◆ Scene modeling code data
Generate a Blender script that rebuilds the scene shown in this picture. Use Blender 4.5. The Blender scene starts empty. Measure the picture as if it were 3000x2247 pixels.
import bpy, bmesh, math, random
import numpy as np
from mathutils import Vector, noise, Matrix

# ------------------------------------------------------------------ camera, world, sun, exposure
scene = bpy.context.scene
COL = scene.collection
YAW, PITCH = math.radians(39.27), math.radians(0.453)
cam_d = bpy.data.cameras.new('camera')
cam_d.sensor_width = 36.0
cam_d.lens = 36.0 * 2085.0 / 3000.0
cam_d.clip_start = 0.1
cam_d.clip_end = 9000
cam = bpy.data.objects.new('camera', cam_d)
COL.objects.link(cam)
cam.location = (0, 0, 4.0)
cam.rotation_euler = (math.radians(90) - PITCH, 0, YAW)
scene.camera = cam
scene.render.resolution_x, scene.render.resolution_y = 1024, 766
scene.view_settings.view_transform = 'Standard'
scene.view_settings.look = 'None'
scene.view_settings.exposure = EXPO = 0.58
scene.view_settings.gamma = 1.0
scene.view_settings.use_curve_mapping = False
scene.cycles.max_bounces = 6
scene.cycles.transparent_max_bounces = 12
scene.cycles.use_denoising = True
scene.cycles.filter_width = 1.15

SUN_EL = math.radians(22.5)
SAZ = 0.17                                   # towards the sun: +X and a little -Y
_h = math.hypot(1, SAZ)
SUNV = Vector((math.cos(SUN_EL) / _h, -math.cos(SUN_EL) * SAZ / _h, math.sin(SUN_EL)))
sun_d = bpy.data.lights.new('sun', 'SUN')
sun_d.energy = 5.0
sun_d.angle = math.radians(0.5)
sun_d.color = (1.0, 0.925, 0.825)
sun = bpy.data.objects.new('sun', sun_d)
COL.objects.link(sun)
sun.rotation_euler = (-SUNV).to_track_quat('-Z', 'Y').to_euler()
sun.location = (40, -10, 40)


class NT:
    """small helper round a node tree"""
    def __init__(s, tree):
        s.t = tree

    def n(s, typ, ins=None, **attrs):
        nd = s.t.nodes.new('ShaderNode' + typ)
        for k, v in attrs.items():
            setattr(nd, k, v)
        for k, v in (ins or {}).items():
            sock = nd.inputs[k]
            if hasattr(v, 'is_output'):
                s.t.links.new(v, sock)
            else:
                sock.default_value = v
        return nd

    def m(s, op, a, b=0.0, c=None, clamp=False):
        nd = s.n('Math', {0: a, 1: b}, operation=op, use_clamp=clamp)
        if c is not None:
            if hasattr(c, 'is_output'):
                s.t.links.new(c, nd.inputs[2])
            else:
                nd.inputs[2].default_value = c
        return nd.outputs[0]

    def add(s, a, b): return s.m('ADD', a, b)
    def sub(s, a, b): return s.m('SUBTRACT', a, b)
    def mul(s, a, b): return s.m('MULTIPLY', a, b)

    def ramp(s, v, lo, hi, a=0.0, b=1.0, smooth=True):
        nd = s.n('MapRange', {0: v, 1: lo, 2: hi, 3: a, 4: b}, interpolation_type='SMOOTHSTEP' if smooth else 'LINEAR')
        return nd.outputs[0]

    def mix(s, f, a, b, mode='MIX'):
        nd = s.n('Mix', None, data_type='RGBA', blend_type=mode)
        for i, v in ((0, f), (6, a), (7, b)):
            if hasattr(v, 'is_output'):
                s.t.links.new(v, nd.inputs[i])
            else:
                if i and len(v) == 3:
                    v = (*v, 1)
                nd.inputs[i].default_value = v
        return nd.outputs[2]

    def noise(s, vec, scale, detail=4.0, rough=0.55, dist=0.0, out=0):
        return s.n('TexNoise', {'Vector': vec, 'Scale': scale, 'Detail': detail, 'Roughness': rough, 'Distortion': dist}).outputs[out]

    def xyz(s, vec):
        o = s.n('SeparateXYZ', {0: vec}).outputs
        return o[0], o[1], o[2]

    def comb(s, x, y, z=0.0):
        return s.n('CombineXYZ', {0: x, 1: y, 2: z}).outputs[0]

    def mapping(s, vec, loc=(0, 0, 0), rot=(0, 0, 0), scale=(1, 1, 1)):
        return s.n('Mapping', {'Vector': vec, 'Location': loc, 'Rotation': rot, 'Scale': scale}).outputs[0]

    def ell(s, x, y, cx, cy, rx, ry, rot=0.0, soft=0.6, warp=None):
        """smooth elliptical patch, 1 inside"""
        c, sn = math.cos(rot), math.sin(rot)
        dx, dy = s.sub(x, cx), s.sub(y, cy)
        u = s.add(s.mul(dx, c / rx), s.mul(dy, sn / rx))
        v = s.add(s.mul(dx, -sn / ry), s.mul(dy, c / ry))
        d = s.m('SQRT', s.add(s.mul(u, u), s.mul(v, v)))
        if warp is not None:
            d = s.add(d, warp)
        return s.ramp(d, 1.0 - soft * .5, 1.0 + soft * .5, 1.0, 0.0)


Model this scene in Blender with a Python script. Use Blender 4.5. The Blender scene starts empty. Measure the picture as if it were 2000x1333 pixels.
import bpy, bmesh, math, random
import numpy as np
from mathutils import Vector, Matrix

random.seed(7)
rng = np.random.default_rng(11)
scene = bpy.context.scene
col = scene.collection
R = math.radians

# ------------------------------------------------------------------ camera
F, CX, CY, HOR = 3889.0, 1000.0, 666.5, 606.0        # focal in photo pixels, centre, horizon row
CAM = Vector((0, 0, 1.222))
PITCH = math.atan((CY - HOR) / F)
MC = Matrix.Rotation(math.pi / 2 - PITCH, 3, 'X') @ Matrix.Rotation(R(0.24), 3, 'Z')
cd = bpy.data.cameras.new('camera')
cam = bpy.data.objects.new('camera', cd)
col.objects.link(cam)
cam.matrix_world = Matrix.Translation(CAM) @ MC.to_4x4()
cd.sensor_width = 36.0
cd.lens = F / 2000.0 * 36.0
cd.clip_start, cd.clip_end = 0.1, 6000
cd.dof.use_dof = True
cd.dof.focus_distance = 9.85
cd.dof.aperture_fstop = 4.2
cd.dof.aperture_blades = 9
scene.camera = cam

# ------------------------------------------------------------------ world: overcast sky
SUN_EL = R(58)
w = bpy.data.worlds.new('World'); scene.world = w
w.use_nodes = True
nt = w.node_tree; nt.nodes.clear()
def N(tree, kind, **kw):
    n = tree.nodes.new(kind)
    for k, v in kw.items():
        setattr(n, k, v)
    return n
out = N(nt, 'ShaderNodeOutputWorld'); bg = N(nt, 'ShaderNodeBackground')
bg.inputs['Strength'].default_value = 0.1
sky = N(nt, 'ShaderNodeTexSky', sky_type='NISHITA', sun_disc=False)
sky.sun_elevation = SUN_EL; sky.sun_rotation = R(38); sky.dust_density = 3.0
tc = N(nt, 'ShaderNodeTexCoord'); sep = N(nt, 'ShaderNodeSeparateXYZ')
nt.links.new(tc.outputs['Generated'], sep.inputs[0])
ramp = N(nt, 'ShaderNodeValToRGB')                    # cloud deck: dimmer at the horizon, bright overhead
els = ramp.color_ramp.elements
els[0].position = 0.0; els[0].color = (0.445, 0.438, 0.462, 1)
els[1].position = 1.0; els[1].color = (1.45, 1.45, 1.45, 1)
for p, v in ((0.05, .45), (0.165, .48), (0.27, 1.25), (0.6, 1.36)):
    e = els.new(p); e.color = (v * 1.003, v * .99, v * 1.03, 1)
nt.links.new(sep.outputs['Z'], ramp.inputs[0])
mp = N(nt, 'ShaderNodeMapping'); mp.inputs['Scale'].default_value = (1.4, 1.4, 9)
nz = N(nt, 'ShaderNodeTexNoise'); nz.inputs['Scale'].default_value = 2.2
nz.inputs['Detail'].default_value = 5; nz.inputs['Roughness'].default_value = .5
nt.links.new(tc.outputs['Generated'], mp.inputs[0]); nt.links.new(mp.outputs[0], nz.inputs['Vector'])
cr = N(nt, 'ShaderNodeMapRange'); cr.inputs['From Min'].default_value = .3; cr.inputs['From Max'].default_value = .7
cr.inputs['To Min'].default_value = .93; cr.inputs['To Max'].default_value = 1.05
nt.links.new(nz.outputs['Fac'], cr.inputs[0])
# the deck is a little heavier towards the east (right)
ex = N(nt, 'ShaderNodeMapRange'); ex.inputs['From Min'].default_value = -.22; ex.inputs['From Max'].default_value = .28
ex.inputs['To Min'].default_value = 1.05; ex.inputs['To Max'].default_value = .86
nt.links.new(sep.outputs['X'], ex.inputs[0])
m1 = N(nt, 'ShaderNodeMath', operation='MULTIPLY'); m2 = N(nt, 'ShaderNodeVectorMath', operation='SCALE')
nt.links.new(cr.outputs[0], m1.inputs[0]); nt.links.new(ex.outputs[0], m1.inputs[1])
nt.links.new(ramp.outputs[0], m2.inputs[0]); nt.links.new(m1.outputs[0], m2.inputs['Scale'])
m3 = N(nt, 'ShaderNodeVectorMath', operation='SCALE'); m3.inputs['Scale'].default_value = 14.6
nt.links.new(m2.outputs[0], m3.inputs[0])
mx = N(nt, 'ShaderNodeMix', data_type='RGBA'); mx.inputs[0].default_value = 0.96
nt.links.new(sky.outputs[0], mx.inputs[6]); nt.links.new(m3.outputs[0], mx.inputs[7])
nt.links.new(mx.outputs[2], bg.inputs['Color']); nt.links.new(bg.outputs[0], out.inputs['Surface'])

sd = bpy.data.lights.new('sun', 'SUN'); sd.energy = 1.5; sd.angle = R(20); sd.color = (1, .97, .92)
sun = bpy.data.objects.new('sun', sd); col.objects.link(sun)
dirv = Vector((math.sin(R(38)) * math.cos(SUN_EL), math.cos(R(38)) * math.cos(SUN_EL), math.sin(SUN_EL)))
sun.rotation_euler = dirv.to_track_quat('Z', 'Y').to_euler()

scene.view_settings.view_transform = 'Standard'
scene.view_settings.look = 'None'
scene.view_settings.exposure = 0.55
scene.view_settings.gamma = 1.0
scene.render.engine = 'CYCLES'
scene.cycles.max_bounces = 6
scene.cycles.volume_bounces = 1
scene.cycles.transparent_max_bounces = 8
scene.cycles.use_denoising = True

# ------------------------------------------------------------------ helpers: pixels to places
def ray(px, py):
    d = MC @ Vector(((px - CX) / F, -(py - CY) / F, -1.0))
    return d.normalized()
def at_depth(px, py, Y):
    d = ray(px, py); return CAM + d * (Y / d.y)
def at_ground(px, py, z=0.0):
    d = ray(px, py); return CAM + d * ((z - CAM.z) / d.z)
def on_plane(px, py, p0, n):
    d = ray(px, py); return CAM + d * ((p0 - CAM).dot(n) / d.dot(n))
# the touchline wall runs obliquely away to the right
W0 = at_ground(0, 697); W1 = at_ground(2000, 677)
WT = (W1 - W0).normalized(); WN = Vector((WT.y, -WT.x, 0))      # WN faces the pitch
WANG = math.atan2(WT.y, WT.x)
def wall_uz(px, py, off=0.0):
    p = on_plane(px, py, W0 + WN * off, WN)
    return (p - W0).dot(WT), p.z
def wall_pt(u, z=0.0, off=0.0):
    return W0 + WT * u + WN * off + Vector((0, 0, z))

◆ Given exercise
Write out each line exactly as it appears, from the line with "Model this scene" up to and including the line with "R = math.radians".

◆ Exercise response
Model this scene in Blender with a Python script. Use Blender 4.5. The Blender scene starts empty. Measure the picture as if it were 2000x1333 pixels.
import bpy, bmesh, math, random
import numpy as np
from mathutils import Vector, Matrix

random.seed(7)
rng = np.random.default_rng(11)
scene = bpy.context.scene
col = scene.collection
R = math.radians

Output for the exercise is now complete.